ソーシャルワークの TOMORROW LAND ・・・白澤政和のブログ

ソーシャルワーカーや社会福祉士の今後を、期待をもって綴っていきます。夢のあるソーシャルワークの未来を考えましょう。

障害者自立支援法への違憲提訴(1)<「応益負担」原則について>

2008年11月05日 | 社会福祉士
 2005年に成立した「障害者自立支援法」では原則1割の自己負担を取る、応能負担制度が導入された。それまでは、本人の所得に基づく、応益負担制度であり、所得の低い人は無料や安い利用料を負担し、所得の高い人は高い負担料になっていた。当然、応能負担の時代には、多くの障害者は就労へのバリアがあり、所得が低く、無料で利用する人も多かった。

 このことに対して、10月31日に、障害者自立支援法は最低生活を保障する憲法に反するとして、30名の障害者が8つの地裁に提訴した。これについて、私の基本的な思いを述べておきたい。

 障害者同様に、高齢者についても介護保険制度が始まった2000年より、保険制度となり、障害者に先立って応能負担から応益負担に変わった。その時も、施設入所していた者の負担は、低所得者世帯は増え、高額所得世帯は下がった。ただし、保険という元来の仕組みは、保険料を払う被保険者間での相互扶助の仕組みであるため、被保険者間で負担も原則平等であることはやむを得ないと思った。一方、保険といいながら、公費が半分投入されている以上、低所得者が1ヶ月ごとにさほど高い負担をしなくて済むように1か月に利用者が支払う利用料の上限を決めておく高額介護サービス費制度の充実を図ることを願っていた。できる限り多様な低所得者別に分け、さらに上限額を抑えることである。
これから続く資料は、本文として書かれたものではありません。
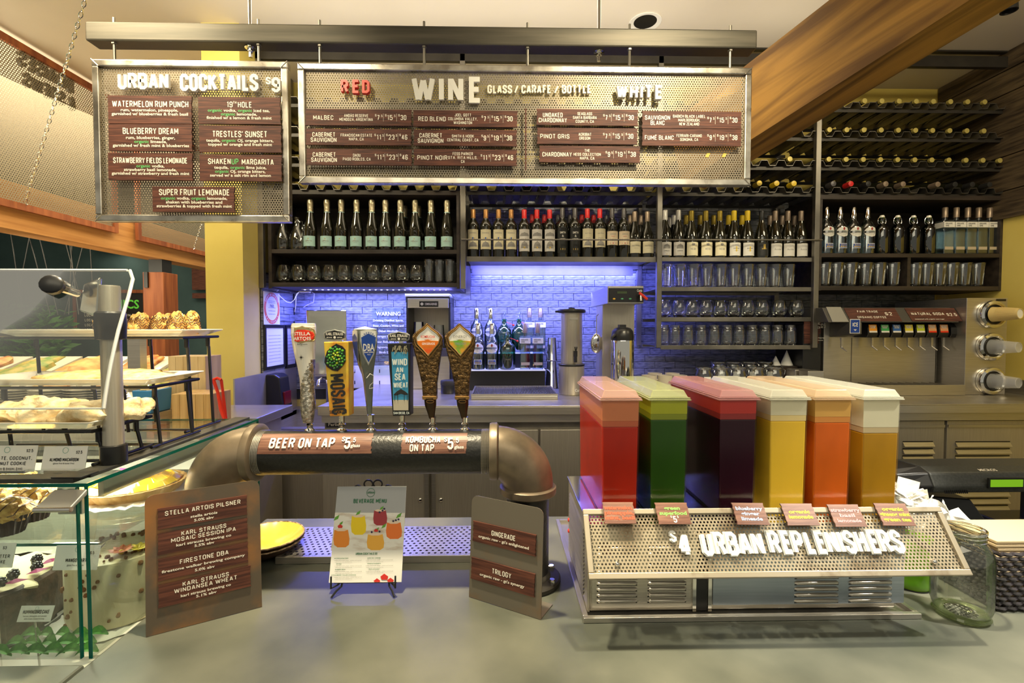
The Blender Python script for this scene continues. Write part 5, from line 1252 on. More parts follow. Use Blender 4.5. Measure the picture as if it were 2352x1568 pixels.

一応、この制度ができているが、十分かどうかは議論の分かれるところである。

 今までの発想では、保険では応益負担になり、租税では応能負担になると考えていたが、障害者自立支援法で応益負担制度を導入し、その考え方を転換した。これは、介護保険制度という保険の世界に応益負担を導入したのとは異なり、租税の世界に導入したことである。ただし、保険=応益、租税=応能といったことは幻想であり、多くのサービスを考えた場合、税金で行う多くの行政サービスを応益で実施していることも確かである。そのため、租税に基づくサービスに応益負担を導入すること自体は否定するものではない。

 一方、障害者の場合には、租税でもって様々なサービスが提供されているが、これは児童領域も同様であるが、児童領域での例えば保育所の保育料の自己負担は応能負担が今も続けられている。ここに、児童福祉のサービスは応能負担で、障害者福祉は応益負担であるのかの説明がつきにくい。これは、障害者のサービス利用は契約によると説明すれのであれば、児童領域でも保育所の利用については契約の仕組みとなっており、説明理由にはならない。

 保育所に子どもを入所させている世帯は共働き世帯が多く、こうした世帯に比べて、障害者の所得が相対的に低いことを考えると、租税で実施する福祉サービスの中で、障害者に特化して応益負担を導入するのには、配慮が欠けているのではないかと思う。理論的には、児童領域も含めて、応能負担から応益負担の議論をすべきであると考える。

 さらに、福祉サービス制度を応能負担から応益負担に切り替えていくとするのであれば、増加する負担分を払うことができるよう、基本となる低所得者の所得を補償していくことが前提である。障害者の場合には、障害者手当なりの充実により、誰もが一定の所得をもつことの実現を前提にして、応能負担の仕組みが議論されるべきであると考える。

 私の思いは、社会保障財源をできる限り抑制しなければならないという社会状況については理解できるが、困っている人にやさしさをもった社会を国民すべてで作り出していくべきであると思っている。その意味では、障害者への応益負担は、社会の側での配慮が欠けるものと思っている。